Time complexity: You might be thinking that due to three for loops, now complexity should be (n^3) . But that’s not correct. Here dp plays a role in only running the overall transition in O(n*n) that’s why it is more optimized.

673. Number of Longest Increasing Subsequence

https://leetcode.com/problems/number-of-longest-increasing-subsequence/description

/**
 * @param {number[]} nums
 * @return {number}
 */
var findNumberOfLIS = function (nums) {
    const n = nums.length;
    const dp = new Array(n).fill(-1);
    const count = new Array(n).fill(0);
    const recursion = (i) => {
        if (dp[i] !== -1) {
            return dp[i];
        }
        // compare ith with all previously calculated answer
        let ans = 1;
        count[i] = 1;
        for (let j = 0; j < i; j++) {
            if (nums[i] > nums[j]) {
                const local = 1 + recursion(j);
                if (local > ans) {
                    ans = local;
                    count[i] = 0;
                }
                if (ans === local) {
                    count[i] += count[j];
                }
            }
        }
        dp[i] = ans;
        return ans;
    }
    // Need to try each number to get the best ans
    let max = 0;
    for (let i = 0; i < n; i++) {
        max = Math.max(max, recursion(i));
    }
    let ans = 0;
    for (let i = 0; i < n; i++) {
        if (dp[i] === max) {
            ans += count[i];
        }
    }
    return ans;
};

Max sum path on a grid

For a given grid of m*n , find out the max sum path starting from (0,0) and ending to (m-1,n-1) if only downward or right direction is allowed.

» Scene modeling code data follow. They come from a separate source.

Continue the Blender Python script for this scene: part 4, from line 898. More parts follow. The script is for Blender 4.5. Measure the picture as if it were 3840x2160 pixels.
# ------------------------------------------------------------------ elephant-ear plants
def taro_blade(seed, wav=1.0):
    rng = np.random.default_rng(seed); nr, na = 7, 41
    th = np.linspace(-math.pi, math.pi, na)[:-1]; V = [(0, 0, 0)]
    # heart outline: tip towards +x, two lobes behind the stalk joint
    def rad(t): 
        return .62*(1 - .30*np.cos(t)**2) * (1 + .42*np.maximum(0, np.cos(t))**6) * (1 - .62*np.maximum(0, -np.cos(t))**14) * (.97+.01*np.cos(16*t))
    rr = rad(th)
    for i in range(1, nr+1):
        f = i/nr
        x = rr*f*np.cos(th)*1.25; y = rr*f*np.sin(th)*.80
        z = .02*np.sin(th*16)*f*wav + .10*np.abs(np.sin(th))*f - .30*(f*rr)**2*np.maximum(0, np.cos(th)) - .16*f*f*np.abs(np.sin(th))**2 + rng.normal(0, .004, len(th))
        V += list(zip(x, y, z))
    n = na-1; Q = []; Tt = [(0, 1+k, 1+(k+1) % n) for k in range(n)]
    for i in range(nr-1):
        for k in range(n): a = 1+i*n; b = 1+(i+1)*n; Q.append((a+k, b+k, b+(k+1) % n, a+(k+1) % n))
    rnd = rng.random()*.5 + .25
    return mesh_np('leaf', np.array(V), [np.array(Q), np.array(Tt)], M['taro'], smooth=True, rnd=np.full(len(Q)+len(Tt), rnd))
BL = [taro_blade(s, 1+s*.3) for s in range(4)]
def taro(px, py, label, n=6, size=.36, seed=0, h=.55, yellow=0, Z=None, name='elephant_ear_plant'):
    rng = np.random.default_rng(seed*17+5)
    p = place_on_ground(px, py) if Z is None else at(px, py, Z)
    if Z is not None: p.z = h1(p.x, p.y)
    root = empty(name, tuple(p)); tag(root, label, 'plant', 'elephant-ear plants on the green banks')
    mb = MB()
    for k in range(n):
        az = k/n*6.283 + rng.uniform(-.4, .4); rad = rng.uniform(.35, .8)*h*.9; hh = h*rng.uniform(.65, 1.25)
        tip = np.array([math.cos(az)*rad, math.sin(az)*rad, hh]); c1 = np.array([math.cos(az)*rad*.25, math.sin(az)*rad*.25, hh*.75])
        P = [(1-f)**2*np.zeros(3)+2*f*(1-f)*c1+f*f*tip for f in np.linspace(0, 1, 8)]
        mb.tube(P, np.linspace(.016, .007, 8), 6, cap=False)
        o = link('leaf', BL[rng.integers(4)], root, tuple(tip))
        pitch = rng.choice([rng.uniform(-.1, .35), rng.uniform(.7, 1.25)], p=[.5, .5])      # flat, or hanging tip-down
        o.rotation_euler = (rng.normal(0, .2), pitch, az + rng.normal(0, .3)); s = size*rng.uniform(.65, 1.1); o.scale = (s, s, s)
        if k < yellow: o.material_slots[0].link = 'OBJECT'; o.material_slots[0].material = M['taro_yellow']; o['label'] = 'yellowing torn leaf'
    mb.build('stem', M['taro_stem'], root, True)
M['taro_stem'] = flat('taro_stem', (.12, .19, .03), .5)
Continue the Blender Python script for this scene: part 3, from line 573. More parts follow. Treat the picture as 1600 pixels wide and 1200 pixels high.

Let’s try to use Form#2 to solve this problem.

1. Level: f(i,j) returns the max path sum ending at the cell (i,j) .
2. Move: cell f(i,j) can be either reached from the left or from the top. The transition function can be written as f(i,j) = grid[i][j] + max(f(i,j-1), f(i-1,j)
3. Ans: Since here problem is directly asking to answer to reach the last cell we simply need to return f(m-1, n-1) .

int m,n;
int grid[100][100];
int dp[100][100];
bool done[100][100]; // Since -1 can be a valid answer therefoer need other one

int recursion (int i, int j) { // max path sum ending at i & j cell
    // Base case: Invalid cell return 0
    if(i <0 || i >= m || j < 0 || j >= n) {
        return 0;
    }
    if(done[i][j]) {
        return dp[i][j];
    }
    // To (i,j) we have two ways to reach to this cell, get max from both
    int ans = grid[i][j] +  max(
        recursion(i,j-1), // come from left
        recursion(i-1,j) // come from top
    );
    dp[i][j] = ans;
    done[i][j] = 1;
    return ans;
}

void solve() {
    memset(dp, 0, sizeof(dp));
    memset(done, 0, sizeof(done));
    cout<<recursion(m-1, n-1);
}

Form#3: Multi sequence dp

In this pattern, the problem is given based on multiple sequences. Could be the two arrays of numbers or two arrays of strings. Or could be more than two arrays of any sequence.

This is similar to form#1, i.e. apply valid choices. Let’s try to solve the problem using this approach.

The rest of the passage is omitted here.